The One who gave commandment to depart unto the other side would keep moving in obedience until His path led to the cross. There He bore the judgment His people deserved. He died as the substitute for sinners, shedding His blood for our forgiveness. He was buried, and He rose again victorious over sin and death. His resurrection isn’t a sentimental symbol; it’s God’s declaration that the Son has conquered and that salvation is found in Him.
So, the call of the gospel isn’t, “Stand near the crowd and admire Jesus.” The call is, “Repent, and believe on Him.” Turn from sin. Stop trusting your own goodness. Stop postponing obedience as though tomorrow belongs to you. Come to Christ personally, honestly, and humbly.
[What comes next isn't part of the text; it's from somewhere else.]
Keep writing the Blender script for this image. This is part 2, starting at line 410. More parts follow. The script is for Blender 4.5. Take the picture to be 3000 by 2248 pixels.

He’s mighty to save. He forgives fully. He gives new life. He receives all who come to Him in faith. You don’t need to clean yourself up before coming to the Savior. You come because you need Him to cleanse you, pardon you, and make you new.
And when you trust Him, you don’t receive a Savior who leaves you directionless. You receive a King who leads. His commands are good. His mercy is deep. His grace is sufficient. His way is life.
If you’ve never trusted Christ, come to Him today. Not merely near Him. Not merely around His people. Not merely impressed by His works. Come to Him as Savior and Lord. Receive His forgiveness, follow His command, and live for His glory.
Reflection and Response
- Am I truly following Christ, or am I only comfortable being near Christian things?
- Where might I be measuring spiritual health by visible response rather than obedience to the Lord?
- Is there an area where Christ’s Word is calling me to move forward, but I’m clinging to familiar shores?
- How can our church remain warmly welcoming to people while still being governed first by the command of Christ?
- What does this verse teach me about trusting Jesus when His direction leads into uncertainty?